To make the transition to the streets, tracksuits started being produced in cotton, polyester, velour, and terry. Tracksuits were now everywhere, even in formal events, thanks to the designs introduced by Rhuigi Villaseñor from Rhude, which were called the Traxedo pants, the tracksuit bottoms with a hint of elegance that could suit any occasion.

 

T-shirts reached their momentum when high-quality materials and different graphics and prints became an important tool in their design.

Vans and Powell-Peralta were the first to make t-shirt culture a thing and using the tees for political and social purposes, the designers Malcolm McLaren and Vivienne Westwood put them took them to a whole new level.

The evolution of tracksuits brought the development of the ski-suit as we know it today, making a worldwide transformation of the snow outwear as it found polyester. Polyester was resistant to the weather and was the best and only option for providing warmth while staying dry.

Hermès, Schiaparelli and many others started the sportswear journey in the 20s, using their fame to create activewear for the richest.

After World War II, a new era of performance wear began thanks to the creation of nylon and stretchy synthetic fabrics. They had been used in military uniforms, provided a comfortable feel and were easy to move in freely.

This revolutionary fabric was the beginning of the zips, the hidden hoods, the belts, and many other elements that are fundamental still today in ski suits, utility clothes and all kinds of clothes that follow the uniform trend and other clothes with architectural designs.

In the 80s, winter jackets got covered in neon colours and geometrical prints achieving the flashiest-looking equipment to ski downhill. There is currently an incredible demand for these designs in vintage shops around the world.

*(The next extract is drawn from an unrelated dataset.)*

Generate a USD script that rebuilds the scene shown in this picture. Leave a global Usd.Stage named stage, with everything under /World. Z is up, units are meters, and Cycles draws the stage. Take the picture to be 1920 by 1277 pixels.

The sneakers culture brought incredible growth to the footwear industry in the 70s and 80s, thanks to the popularity of hip hop in the youngest generation.

The iconic Stan Smith by Adidas were instantly famous, going from the tennis court to the street in no time. Those sneakers were originally called Robert Haillet, as the German brand decided to name them like this because of the incredible success of this tennis player back in the days, and the name was changed later on after he retired from tennis. But the biggest story of street-conquering sneakers is the one from the 3-striped Superstars and Run-D.M.C.

By wearing the same clothes from their neighbourhood, Run-D.M.C. changed the culture of streetwear and hip hop forever.

 

The big moment that sneakers had produced some unique collaborations like PUMA x Jill Sander (1996), PUMA x Alexander McQueen or Chanel x Reebok (2005). And also Nike with Ricardo Tisci, UNDERCOVER, Abloh, sacai, COMMES des GARÇONS or Junya Watanabe and many more.

Puffers were created by Eddie Bauer in the 1930s and were exclusively worn by horse-riders and hunters until the 90s when hip hop brought puffers back to fashion. Polo Ralph Lauren and Helly Hansen are just some of the brands that made the puffer popular in Northern USA before some high-street brands like Raf Simons and Moncler added it to their portfolio.

It became one of many products that were originally technical designs and later gained worldwide attention in the fashion industry.

 

WORDS: Manuela Palma

The fashion industry is here once again to prove that anything that comes from a piece of fabric could become the next big thing, even after decades of its creation. From its beginnings with the formal clothing in the tennis court to streetwear reaching the runway and activewear finding its public off the court and even landing on some of the most famous ateliers’ portfolios. Sportswear has come a long way in fashion where you can find today military designs like the ones from Craig Green, tracksuits by Palm Angels, puffers from collaborations like The North Face x Supreme or any of the luxury track sneakers that we mentioned before.

Trends have cycles, but with so many sportswear references in today’s fashion, we can be certain that it’s here to stay. And as it grows stronger every day, we better get ready for the ages of utility and comfort.